関白は次第のままに
現代語訳
円融天皇の母君である村上天皇の御后(=藤原安子)は、 この大臣(=藤原兼通)の妹でいらっしゃったよ。この后(中宮安子)は、 村上天皇の御代、康保元年四月二十九日にお亡くなりになったのだよ。 この后(=中宮安子)がまだ存命でいらっしゃったときに、この大臣(兼通)は どのようにお思いになったのだろうか、「関白は兄弟の順にご任命ください。」と 妹である中宮安子にお書かせ申し上げて、手に入れなさった御文書を、 お守りのように首にかけて、長年持っていた。 御弟の東三条殿(=藤原兼家)は、冷泉天皇の御代の蔵人頭で、 この殿(=兼通)よりも先に三位になって、中納言にもおなりになったのに、 この殿(=兄の兼通)はわずかに参議程度でいらっしゃったので、兼通は 世の中をつまらないものに思って、宮中にもいつもは参上なさらなかったので、 円融天皇も兼通のことを親しみがもてないとお思いになっていた。

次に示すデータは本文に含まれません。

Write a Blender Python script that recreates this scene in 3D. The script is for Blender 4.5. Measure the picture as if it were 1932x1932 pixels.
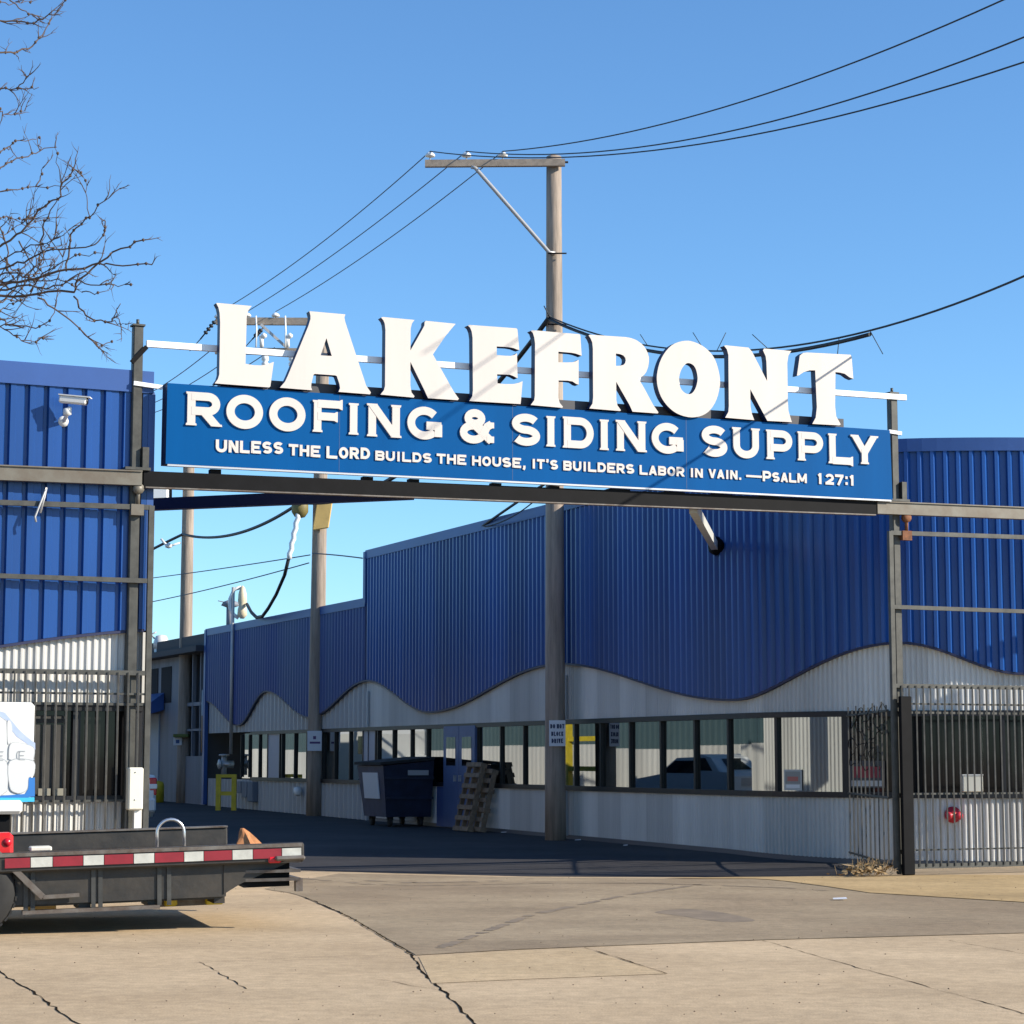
import bpy, math, random
from mathutils import Vector
from mathutils.geometry import tessellate_polygon, delaunay_2d_cdt
random.seed(7)
for o in list(bpy.data.objects): bpy.data.objects.remove(o)
scn = bpy.context.scene
COL = scn.collection
# ------------------------------------------------------------------ camera / light
F = 4000.0; VH = 1430.0; PIT = math.atan((VH - 966) / F); EYE = 1.45   # units: the photo scaled to 1932 px
CP, SP = math.cos(PIT), math.sin(PIT)
cam = bpy.data.cameras.new('camera'); camo = bpy.data.objects.new('camera', cam); COL.objects.link(camo)
camo.location = (0, 0, EYE); camo.rotation_euler = (math.pi / 2 + PIT, 0, 0)
cam.sensor_width = 36; cam.lens = 36 * F / 1932; cam.clip_start = 0.2; cam.clip_end = 8000
scn.camera = camo
SUN_EL = math.radians(27.5); SX, SY = 0.968, -0.25
w = bpy.data.worlds.new('World'); scn.world = w; w.use_nodes = True
nt = w.node_tree; nt.nodes.clear()
sky = nt.nodes.new('ShaderNodeTexSky'); sky.sky_type = 'NISHITA'; sky.sun_disc = False
sky.sun_elevation = SUN_EL; sky.sun_rotation = math.atan2(SX, SY)
sky.altitude = 0; sky.air_density = 1.0; sky.dust_density = 0.0; sky.ozone_density = 4.0
bg = nt.nodes.new('ShaderNodeBackground'); bg.inputs[1].default_value = 0.121
wo = nt.nodes.new('ShaderNodeOutputWorld')
tint = nt.nodes.new('ShaderNodeMix'); tint.data_type = 'RGBA'; tint.blend_type = 'MULTIPLY'; tint.inputs[0].default_value = 1.0
tint.inputs[7].default_value = (0.68, 0.91, 1.06, 1)
nt.links.new(sky.outputs[0], tint.inputs[6]); nt.links.new(tint.outputs[2], bg.inputs[0]); nt.links.new(bg.outputs[0], wo.inputs[0])
sd = bpy.data.lights.new('sun', 'SUN'); sd.energy = 5.0; sd.angle = math.radians(0.5); sd.color = (1.0, 0.91, 0.77)
so = bpy.data.objects.new('sun', sd); COL.objects.link(so)
so.rotation_euler = Vector((SX * math.cos(SUN_EL), SY * math.cos(SUN_EL), math.sin(SUN_EL))).to_track_quat('Z', 'Y').to_euler()
so.location = (20, -5, 20)
scn.view_settings.view_transform = 'Standard'; scn.view_settings.look = 'None'
scn.view_settings.exposure = 0.64; scn.view_settings.gamma = 1.0
# ------------------------------------------------------------------ measuring helpers
def ray(u, v):
    cx = (u - 966) / F; cy = -(v - 966) / F
    return (cx, CP - SP * cy, SP + CP * cy)
def ground(u, v, z=0.0):
    d = ray(u, v); t = (z - EYE) / d[2]; return Vector((d[0] * t, d[1] * t, z))
def at(u, v, y):
    d = ray(u, v); t = y / d[1]; return Vector((d[0] * t, y, EYE + d[2] * t))
def vpl(u, v, P, n):
    d = ray(u, v); t = (P[0] * n[0] + P[1] * n[1]) / (d[0] * n[0] + d[1] * n[1])
    return Vector((d[0] * t, d[1] * t, EYE + d[2] * t))
AN = math.radians(24.3)
g = (math.cos(AN), math.sin(AN)); a = (-g[1], g[0]); ng = (g[1], -g[0]); nw = (-g[0], -g[1])
R0 = (4.91, 26.887); B0 = (4.06, 30.783)
GV, AV, ZV = Vector((g[0], g[1], 0)), Vector((a[0], a[1], 0)), Vector((0, 0, 1))
NG, NW = Vector((ng[0], ng[1], 0)), Vector((nw[0], nw[1], 0))
def G(s, d, z): return Vector((R0[0] + g[0] * s + ng[0] * d, R0[1] + g[1] * s + ng[1] * d, z))
def W(t, d, z): return Vector((B0[0] + a[0] * t + nw[0] * d, B0[1] + a[1] * t + nw[1] * d, z))
def gpl(u, v, d=0.0):            # photo point on the gate plane (offset d) -> (s, z)
    P = G(0, d, 0); q = vpl(u, v, P, ng)
    return ((q[0] - P[0]) * g[0] + (q[1] - P[1]) * g[1], q[2])
def wpl(u, v, d=0.0):
    P = W(0, d, 0); q = vpl(u, v, P, nw)
    return ((q[0] - P[0]) * a[0] + (q[1] - P[1]) * a[1], q[2])
def gz(t): return 0.0056 * min(max(t, 0), 60)
def sstep(x0, x1, x): k = min(1, max(0, (x - x0) / (x1 - x0))); return k * k * (3 - 2 * k)
def gst(s_, t):          # ground height: alley rises gently, shallow drainage dip just behind the gate line
    t0 = max(0.0, -s_ * .9); return gz(t) - .06 * sstep(-4.6, -2.3, t) * (1 - sstep(t0 - 1.7, t0 + 2.2, t)) * (1 - sstep(11, 17, abs(s_)))
def gzp(p): return gst((p[0] - B0[0]) * g[0] + (p[1] - B0[1]) * g[1], (p[0] - B0[0]) * a[0] + (p[1] - B0[1]) * a[1])
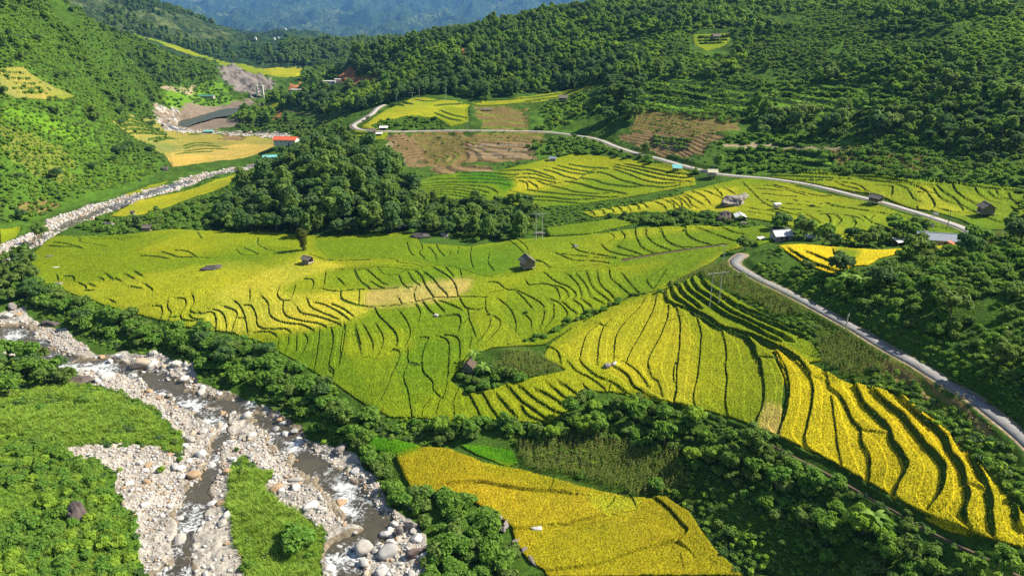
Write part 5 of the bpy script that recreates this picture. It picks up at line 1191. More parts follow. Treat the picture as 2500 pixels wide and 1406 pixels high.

そのようなときに、兼通の兄である一条の摂政(=藤原伊尹)が、天禄三年十月に お亡くなりになったので、兼通はこの関白は兄弟の順にという御文書を 宮中に持って参上なさって、円融天皇に御覧に入れようとお思いになったときに、 天皇は、鬼の間にいらっしゃるところであった。兼通はよい機会だとお思いになったが、 天皇は、兼通が伯父君たちの中で疎遠でいらっしゃる人なので、(兼通を) ちょっと御覧になって奥へお入りになった。兼通は天皇に近づいて、 「申し上げたいことがございます。」と申し上げなさると、天皇が お引き返しになったので、兼通がこの文書を取り出して天皇にさしあげたところ、 天皇が文書を取って御覧になると、紫の薄く上質な和紙の一重ねに、 亡くなった母宮のご筆跡で、「関白を、兄弟の順にご任命ください。 決してお間違いなさるな。」とお書きになっている(文書を)、 (天皇は)御覧になるとすぐに、たいそう心にしみてお思いになったご様子で、 「亡くなった母宮のご筆跡だな。」とおっしゃって、御文書を持って(奥の部屋に) お入りになったと聞きました。それゆえ、こうして(兼通は関白の内諾を得て) 退出なさったと、聞きました。兼通はとても思慮深くお考えになったことで、 そうなるはずの前世からの因縁とは申すものの、円融天皇が親孝行の心が 深くていらっしゃって、母宮の御遺言にそむくまいと思って、兼通を関白に ご任命申し上げなさった(ことは)、たいそうしみじみと感動することである。 そのとき、頼忠(=藤原頼忠)の大臣が、右大臣でいらっしゃったので、 もののすじ道に従うならば、この大臣(頼忠)が(関白を)なさるはずであったのに、 この(中宮安子の)文書によってこのように兼通が関白になったと、聞きました。 東三条殿(=兼通の弟、藤原兼家)もこの堀河殿(=藤原兼通)よりは 身分が上でいらっしゃったので、文書がなければ兼家が関白になったはずで、 兼通はすばらしく安子に文書を書いてもらおうと考えがおよびなさったことだよ。